Au cours de son entretien, Ousmane Sonko avait qualifié le défunt Samba Sall de «juge faible et malléable» tandis que l’ancien procureur de la Ré­publique Serigne Bassirou Guèye est pour lui, «la cause de toutes les pourritures dans la magistrature». Le député-maire de Ziguinchor, placé sous contrôle judiciaire, avait aussi récusé le Doyen des juges, Maham Diallo, qui gère actuellement son dossier. «Il n’est pas neutre parce qu’il avait donné sa position au début des faits», s’était justifié M. Sonko. L’Ums a recadré : «Il ne peut être permis à un justiciable quel que soit son rang, de se hisser au-dessus des lois en s’arrogeant le droit de vouer aux gémonies le respect dû à la justice. Les institutions de la République sont au-dessus de tout intérêt personnel, elles sont en effet pérennes alors que lesdits intérêts ne sont que provisoires.»

«La recherche de populisme n’est pas l’office du juge»
L’association de défense des magistrats a tenu à «fustiger et à condamner ce genre d’attitude en rappelant que l’histoire politique du Sénégal, mouvementée qu’elle a été, s’est toujours déroulée dans le respect dû aux institutions et aux hommes et femmes qui les animent». L’Ums précise que la Justice n’est pas rendue pour «faire plaisir à qui que ce soit» mais «doit tout juste se soucier du respect de la loi». L’Ums considère que «la recherche de populisme n’est pas l’office du juge». Ousmane Chimère Diouf appelle ses collègues à «faire abstraction de tout commentaire extérieur, de la vox populi dans notre prise de décision». Interpellé sur la décision de leader de Pastef de ne plus déférer à une convocation du juge d’instruction pour signer dans le cadre de son contrôle judiciaire, le président de l’Ums a pris son contre-pied : «Naturellement, il (Sonko) n’a pas ce droit. Il y va de l’intérêt de l’Etat de Droit. S’il est permis à un citoyen de se dire qu’il fait l’objet d’une décision et ne l’applique, alors ce n’est plus la peine qu’il y ait une Justice dans ce pays.»

Dossier Adji Sarr : «Le stade du classement sans suite a été dépassé»

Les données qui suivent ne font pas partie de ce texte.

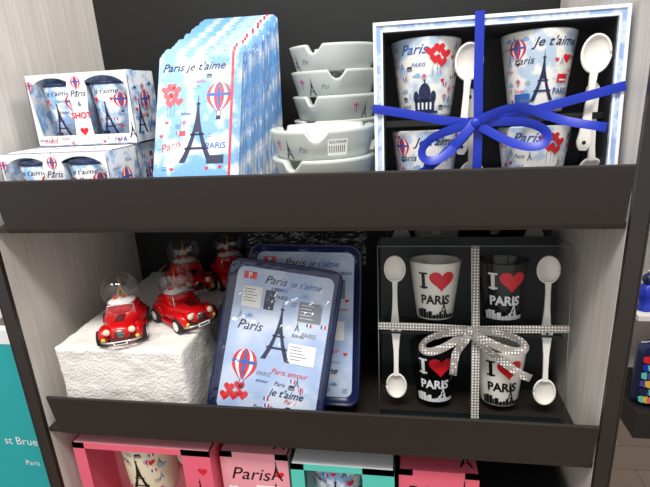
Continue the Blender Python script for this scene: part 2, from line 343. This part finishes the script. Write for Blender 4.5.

Par ailleurs, Ousmane Sonko, convaincu que l’accusation de viol dont il fait l’objet est un complot, a déclaré qu’aucun juge ne peut le mettre en prison dans cette affaire. Il avait déclaré que deux options sont possibles : un classement sans suite ou un non-lieu. En réplique, le président de l’Ums précise que le stade du classement sans suite a été dépassé dans ce dossier. «Le classement sans suite est une mesure administrative prise par le procureur de la République. Si vous entendez cela, c’est parce que le dossier est entre les mains du procureur de la République. Cela veut dire qu’il n’a pas assez d’éléments pour poursuivre», explique-t-il, rappelant que le non-lieu est prononcé par le juge d’instruction. Le juge Diouf trouve que dans ce dossier Adji Sarr-Ousmane Sonko, «le secret de l’instruction est violé par tous les camps».
De façon générale, le président de la 2ème chambre correctionnelle de la Cour d’appel de Dakar appelle les politiciens à «apprendre à perdre et à gagner en toute bonne foi, en toute logique. Chez nous, il n’y a pas de match nul. Il faut un gagnant et un perdant». M. Diouf d’ajouter : «Avant de critiquer la Justice, il faut déjà savoir comment elle fonctionne. C’est un préalable et ne pas se focaliser sur ses propres intérêts pour critiquer l’institution sans connaître ses règles de fonctionnement.»
On s’attend déjà à une réponse de Ousmane Sonko qu’il a promise hier lors du point de presse de Yewwi askan wi. «L’Ums n’a pas le monopole de la Justice, c’est une juste une association corporatiste. S’ils parlent de moi, je vais répondre aujourd’hui ou demain», a-t-il prévenu.